- Written task: Extract the complete data exactly as given.

- Rows from a 3D scene dataset:

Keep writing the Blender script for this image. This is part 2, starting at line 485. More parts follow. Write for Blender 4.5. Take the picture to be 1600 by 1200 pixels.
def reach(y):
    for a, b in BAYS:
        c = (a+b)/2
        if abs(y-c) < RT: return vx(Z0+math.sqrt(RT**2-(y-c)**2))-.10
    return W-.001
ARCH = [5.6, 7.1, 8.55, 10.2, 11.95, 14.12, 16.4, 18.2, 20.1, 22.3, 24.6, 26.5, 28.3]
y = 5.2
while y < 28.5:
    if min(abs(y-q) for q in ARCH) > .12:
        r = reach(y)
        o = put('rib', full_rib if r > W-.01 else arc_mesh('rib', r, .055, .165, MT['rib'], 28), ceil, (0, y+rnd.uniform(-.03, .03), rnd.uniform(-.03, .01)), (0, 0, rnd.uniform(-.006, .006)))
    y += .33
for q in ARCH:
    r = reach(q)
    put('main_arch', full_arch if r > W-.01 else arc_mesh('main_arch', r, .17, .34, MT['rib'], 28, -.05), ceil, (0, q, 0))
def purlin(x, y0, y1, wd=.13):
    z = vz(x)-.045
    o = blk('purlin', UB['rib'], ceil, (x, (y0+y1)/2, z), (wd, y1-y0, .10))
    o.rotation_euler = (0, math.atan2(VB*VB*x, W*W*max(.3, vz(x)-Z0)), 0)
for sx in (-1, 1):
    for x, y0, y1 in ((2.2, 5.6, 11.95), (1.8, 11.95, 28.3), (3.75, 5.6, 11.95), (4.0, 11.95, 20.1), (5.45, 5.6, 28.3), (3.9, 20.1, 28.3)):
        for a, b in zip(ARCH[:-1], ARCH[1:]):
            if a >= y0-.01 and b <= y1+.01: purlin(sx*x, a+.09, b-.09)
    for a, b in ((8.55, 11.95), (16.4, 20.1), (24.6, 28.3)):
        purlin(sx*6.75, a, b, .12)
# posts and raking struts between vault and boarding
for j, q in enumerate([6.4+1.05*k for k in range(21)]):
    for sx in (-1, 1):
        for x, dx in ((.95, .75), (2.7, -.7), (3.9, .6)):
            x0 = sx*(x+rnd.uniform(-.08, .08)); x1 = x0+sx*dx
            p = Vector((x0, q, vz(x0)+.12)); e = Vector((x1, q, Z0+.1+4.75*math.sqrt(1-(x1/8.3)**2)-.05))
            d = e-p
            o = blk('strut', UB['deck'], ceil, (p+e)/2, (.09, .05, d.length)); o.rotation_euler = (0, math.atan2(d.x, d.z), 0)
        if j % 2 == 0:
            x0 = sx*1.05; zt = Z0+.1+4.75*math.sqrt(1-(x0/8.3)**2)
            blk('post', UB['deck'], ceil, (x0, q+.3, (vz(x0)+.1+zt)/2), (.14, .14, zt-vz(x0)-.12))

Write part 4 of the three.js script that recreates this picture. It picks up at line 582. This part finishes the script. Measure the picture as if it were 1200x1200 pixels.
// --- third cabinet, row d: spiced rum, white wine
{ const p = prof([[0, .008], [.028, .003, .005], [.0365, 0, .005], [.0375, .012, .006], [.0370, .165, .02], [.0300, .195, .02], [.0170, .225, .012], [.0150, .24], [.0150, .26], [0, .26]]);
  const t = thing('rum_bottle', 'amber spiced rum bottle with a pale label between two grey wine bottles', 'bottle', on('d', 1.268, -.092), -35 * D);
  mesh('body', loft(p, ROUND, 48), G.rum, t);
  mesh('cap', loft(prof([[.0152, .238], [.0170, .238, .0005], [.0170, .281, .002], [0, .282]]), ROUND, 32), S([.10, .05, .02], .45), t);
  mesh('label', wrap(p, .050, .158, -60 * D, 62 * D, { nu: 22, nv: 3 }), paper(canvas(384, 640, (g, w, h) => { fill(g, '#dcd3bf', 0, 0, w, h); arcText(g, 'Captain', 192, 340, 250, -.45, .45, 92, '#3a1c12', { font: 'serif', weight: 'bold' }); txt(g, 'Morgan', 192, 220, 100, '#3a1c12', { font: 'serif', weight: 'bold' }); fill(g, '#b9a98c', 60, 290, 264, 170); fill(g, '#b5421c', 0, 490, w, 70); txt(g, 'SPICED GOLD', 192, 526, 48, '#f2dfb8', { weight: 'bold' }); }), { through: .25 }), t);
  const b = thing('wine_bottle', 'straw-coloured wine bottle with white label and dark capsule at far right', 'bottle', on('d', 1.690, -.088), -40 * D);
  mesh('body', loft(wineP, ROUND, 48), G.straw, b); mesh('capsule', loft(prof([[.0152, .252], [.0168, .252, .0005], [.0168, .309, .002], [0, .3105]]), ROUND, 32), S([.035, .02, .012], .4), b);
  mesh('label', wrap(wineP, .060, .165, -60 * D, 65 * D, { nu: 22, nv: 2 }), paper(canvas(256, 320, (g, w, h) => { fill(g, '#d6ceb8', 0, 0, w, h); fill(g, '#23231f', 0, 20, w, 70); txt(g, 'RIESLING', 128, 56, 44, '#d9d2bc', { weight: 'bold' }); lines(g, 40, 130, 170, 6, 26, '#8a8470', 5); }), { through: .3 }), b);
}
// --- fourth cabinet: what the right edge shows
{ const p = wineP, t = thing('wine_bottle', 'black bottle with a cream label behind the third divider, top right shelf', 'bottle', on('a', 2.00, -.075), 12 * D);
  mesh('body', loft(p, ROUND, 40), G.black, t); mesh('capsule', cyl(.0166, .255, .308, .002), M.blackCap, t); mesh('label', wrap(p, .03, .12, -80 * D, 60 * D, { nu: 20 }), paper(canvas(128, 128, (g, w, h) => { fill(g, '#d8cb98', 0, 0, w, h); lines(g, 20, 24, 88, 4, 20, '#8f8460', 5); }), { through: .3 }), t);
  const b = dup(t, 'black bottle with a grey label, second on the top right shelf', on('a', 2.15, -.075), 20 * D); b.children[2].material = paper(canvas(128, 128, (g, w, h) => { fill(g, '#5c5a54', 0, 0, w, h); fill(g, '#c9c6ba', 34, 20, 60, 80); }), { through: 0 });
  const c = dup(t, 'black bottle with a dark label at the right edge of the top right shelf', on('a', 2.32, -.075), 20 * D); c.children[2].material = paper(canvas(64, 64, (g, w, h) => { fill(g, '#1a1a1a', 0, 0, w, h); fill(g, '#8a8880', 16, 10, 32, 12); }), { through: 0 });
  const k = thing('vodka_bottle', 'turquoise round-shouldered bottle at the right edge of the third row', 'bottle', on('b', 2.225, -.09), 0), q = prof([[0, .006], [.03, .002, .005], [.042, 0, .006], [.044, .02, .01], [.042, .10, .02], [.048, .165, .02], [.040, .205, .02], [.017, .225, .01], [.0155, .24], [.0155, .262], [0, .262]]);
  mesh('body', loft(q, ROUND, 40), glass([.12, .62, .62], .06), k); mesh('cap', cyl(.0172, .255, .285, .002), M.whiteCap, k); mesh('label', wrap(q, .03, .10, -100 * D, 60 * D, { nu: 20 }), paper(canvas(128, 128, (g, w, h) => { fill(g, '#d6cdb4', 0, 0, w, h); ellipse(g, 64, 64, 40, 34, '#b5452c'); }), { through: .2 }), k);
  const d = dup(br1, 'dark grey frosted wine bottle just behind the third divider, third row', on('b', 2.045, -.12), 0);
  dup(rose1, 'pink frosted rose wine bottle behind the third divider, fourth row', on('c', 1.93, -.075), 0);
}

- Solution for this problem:
Keep writing the Blender script for this image. This is part 2, starting at line 485. More parts follow. Write for Blender 4.5. Take the picture to be 1600 by 1200 pixels.
def reach(y):
    for a, b in BAYS:
        c = (a+b)/2
        if abs(y-c) < RT: return vx(Z0+math.sqrt(RT**2-(y-c)**2))-.10
    return W-.001
ARCH = [5.6, 7.1, 8.55, 10.2, 11.95, 14.12, 16.4, 18.2, 20.1, 22.3, 24.6, 26.5, 28.3]
y = 5.2
while y < 28.5:
    if min(abs(y-q) for q in ARCH) > .12:
        r = reach(y)
        o = put('rib', full_rib if r > W-.01 else arc_mesh('rib', r, .055, .165, MT['rib'], 28), ceil, (0, y+rnd.uniform(-.03, .03), rnd.uniform(-.03, .01)), (0, 0, rnd.uniform(-.006, .006)))
    y += .33
for q in ARCH:
    r = reach(q)
    put('main_arch', full_arch if r > W-.01 else arc_mesh('main_arch', r, .17, .34, MT['rib'], 28, -.05), ceil, (0, q, 0))
def purlin(x, y0, y1, wd=.13):
    z = vz(x)-.045
    o = blk('purlin', UB['rib'], ceil, (x, (y0+y1)/2, z), (wd, y1-y0, .10))
    o.rotation_euler = (0, math.atan2(VB*VB*x, W*W*max(.3, vz(x)-Z0)), 0)
for sx in (-1, 1):
    for x, y0, y1 in ((2.2, 5.6, 11.95), (1.8, 11.95, 28.3), (3.75, 5.6, 11.95), (4.0, 11.95, 20.1), (5.45, 5.6, 28.3), (3.9, 20.1, 28.3)):
        for a, b in zip(ARCH[:-1], ARCH[1:]):
            if a >= y0-.01 and b <= y1+.01: purlin(sx*x, a+.09, b-.09)
    for a, b in ((8.55, 11.95), (16.4, 20.1), (24.6, 28.3)):
        purlin(sx*6.75, a, b, .12)
# posts and raking struts between vault and boarding
for j, q in enumerate([6.4+1.05*k for k in range(21)]):
    for sx in (-1, 1):
        for x, dx in ((.95, .75), (2.7, -.7), (3.9, .6)):
            x0 = sx*(x+rnd.uniform(-.08, .08)); x1 = x0+sx*dx
            p = Vector((x0, q, vz(x0)+.12)); e = Vector((x1, q, Z0+.1+4.75*math.sqrt(1-(x1/8.3)**2)-.05))
            d = e-p
            o = blk('strut', UB['deck'], ceil, (p+e)/2, (.09, .05, d.length)); o.rotation_euler = (0, math.atan2(d.x, d.z), 0)
        if j % 2 == 0:
            x0 = sx*1.05; zt = Z0+.1+4.75*math.sqrt(1-(x0/8.3)**2)
            blk('post', UB['deck'], ceil, (x0, q+.3, (vz(x0)+.1+zt)/2), (.14, .14, zt-vz(x0)-.12))

Write part 4 of the three.js script that recreates this picture. It picks up at line 582. This part finishes the script. Measure the picture as if it were 1200x1200 pixels.
// --- third cabinet, row d: spiced rum, white wine
{ const p = prof([[0, .008], [.028, .003, .005], [.0365, 0, .005], [.0375, .012, .006], [.0370, .165, .02], [.0300, .195, .02], [.0170, .225, .012], [.0150, .24], [.0150, .26], [0, .26]]);
  const t = thing('rum_bottle', 'amber spiced rum bottle with a pale label between two grey wine bottles', 'bottle', on('d', 1.268, -.092), -35 * D);
  mesh('body', loft(p, ROUND, 48), G.rum, t);
  mesh('cap', loft(prof([[.0152, .238], [.0170, .238, .0005], [.0170, .281, .002], [0, .282]]), ROUND, 32), S([.10, .05, .02], .45), t);
  mesh('label', wrap(p, .050, .158, -60 * D, 62 * D, { nu: 22, nv: 3 }), paper(canvas(384, 640, (g, w, h) => { fill(g, '#dcd3bf', 0, 0, w, h); arcText(g, 'Captain', 192, 340, 250, -.45, .45, 92, '#3a1c12', { font: 'serif', weight: 'bold' }); txt(g, 'Morgan', 192, 220, 100, '#3a1c12', { font: 'serif', weight: 'bold' }); fill(g, '#b9a98c', 60, 290, 264, 170); fill(g, '#b5421c', 0, 490, w, 70); txt(g, 'SPICED GOLD', 192, 526, 48, '#f2dfb8', { weight: 'bold' }); }), { through: .25 }), t);
  const b = thing('wine_bottle', 'straw-coloured wine bottle with white label and dark capsule at far right', 'bottle', on('d', 1.690, -.088), -40 * D);
  mesh('body', loft(wineP, ROUND, 48), G.straw, b); mesh('capsule', loft(prof([[.0152, .252], [.0168, .252, .0005], [.0168, .309, .002], [0, .3105]]), ROUND, 32), S([.035, .02, .012], .4), b);
  mesh('label', wrap(wineP, .060, .165, -60 * D, 65 * D, { nu: 22, nv: 2 }), paper(canvas(256, 320, (g, w, h) => { fill(g, '#d6ceb8', 0, 0, w, h); fill(g, '#23231f', 0, 20, w, 70); txt(g, 'RIESLING', 128, 56, 44, '#d9d2bc', { weight: 'bold' }); lines(g, 40, 130, 170, 6, 26, '#8a8470', 5); }), { through: .3 }), b);
}
// --- fourth cabinet: what the right edge shows
{ const p = wineP, t = thing('wine_bottle', 'black bottle with a cream label behind the third divider, top right shelf', 'bottle', on('a', 2.00, -.075), 12 * D);
  mesh('body', loft(p, ROUND, 40), G.black, t); mesh('capsule', cyl(.0166, .255, .308, .002), M.blackCap, t); mesh('label', wrap(p, .03, .12, -80 * D, 60 * D, { nu: 20 }), paper(canvas(128, 128, (g, w, h) => { fill(g, '#d8cb98', 0, 0, w, h); lines(g, 20, 24, 88, 4, 20, '#8f8460', 5); }), { through: .3 }), t);
  const b = dup(t, 'black bottle with a grey label, second on the top right shelf', on('a', 2.15, -.075), 20 * D); b.children[2].material = paper(canvas(128, 128, (g, w, h) => { fill(g, '#5c5a54', 0, 0, w, h); fill(g, '#c9c6ba', 34, 20, 60, 80); }), { through: 0 });
  const c = dup(t, 'black bottle with a dark label at the right edge of the top right shelf', on('a', 2.32, -.075), 20 * D); c.children[2].material = paper(canvas(64, 64, (g, w, h) => { fill(g, '#1a1a1a', 0, 0, w, h); fill(g, '#8a8880', 16, 10, 32, 12); }), { through: 0 });
  const k = thing('vodka_bottle', 'turquoise round-shouldered bottle at the right edge of the third row', 'bottle', on('b', 2.225, -.09), 0), q = prof([[0, .006], [.03, .002, .005], [.042, 0, .006], [.044, .02, .01], [.042, .10, .02], [.048, .165, .02], [.040, .205, .02], [.017, .225, .01], [.0155, .24], [.0155, .262], [0, .262]]);
  mesh('body', loft(q, ROUND, 40), glass([.12, .62, .62], .06), k); mesh('cap', cyl(.0172, .255, .285, .002), M.whiteCap, k); mesh('label', wrap(q, .03, .10, -100 * D, 60 * D, { nu: 20 }), paper(canvas(128, 128, (g, w, h) => { fill(g, '#d6cdb4', 0, 0, w, h); ellipse(g, 64, 64, 40, 34, '#b5452c'); }), { through: .2 }), k);
  const d = dup(br1, 'dark grey frosted wine bottle just behind the third divider, third row', on('b', 2.045, -.12), 0);
  dup(rose1, 'pink frosted rose wine bottle behind the third divider, fourth row', on('c', 1.93, -.075), 0);
}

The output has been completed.